Le fait qu’il n’y ait qu’un seul examen en fin de trimestre oblige les étudiants à une plus grande rigueur. «Il y a moyen de garder le rythme, mais tu dois être plus autonome, et il faut savoir gérer son temps», conseille Anthony Frigon.

Solidarité et beuverie

«En Belgique, il y a une plus grande convivialité entre les étudiants et les professeurs, du moins dans mes cours, raconte Marie Vidotto. On s’échange tous nos notes de cours.» L’étudiante demeure un peu déçue de l’attitude de ses collègues québécois qui est, de son point de vue, plus compétitive et individualiste qu’en Belgique.

Pour le professeur Christian Maroy, cette attitude d’ouverture en Belgique vient de la société. «Les parents financent beaucoup les études, explique-t-il. C’est d’ailleurs réglementé dans la loi, les jeunes ne peuvent travailler qu’un certain nombre d’heures par an.» Les étudiants ne peuvent effectivement pas travailler plus de 50 jours par année, ce qui équivaut à moins de huit heures par semaine. Un plafond salarial leur est aussi imposé. «Puisqu’ils travaillent moins, les étudiants ont plus de temps pour partager en dehors des études», remarque le professeur.

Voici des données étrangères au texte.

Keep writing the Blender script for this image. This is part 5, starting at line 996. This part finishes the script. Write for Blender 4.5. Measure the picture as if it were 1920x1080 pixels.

La solidarité ne naît pas uniquement des cours, la vie extérieure au campus prend aussi beaucoup de place, notamment avec le phénomène des «baptêmes».«C’est quelque chose d’assez spectaculaire, déclare Félix.Chez nous, il y a des initiations qui durent une journée, là ça dure toute la session. Il y a des partys spéciaux, ils ont des uniformes et un système de hiérarchisation.»

Comme à l’UdeM, le processus d’initiation est souvent lié à l’alcool.«Même si cela a été fortement réglementé par les universités belges, il y a eu quelques excès, estime Christian Maroy. Il y a un problème d’alcoolisme chez les étudiants et il s’agit de l’aspect très négatif des baptêmes.» Le taux d’échec élevé en première année est souvent lié à ces activités d’initiation.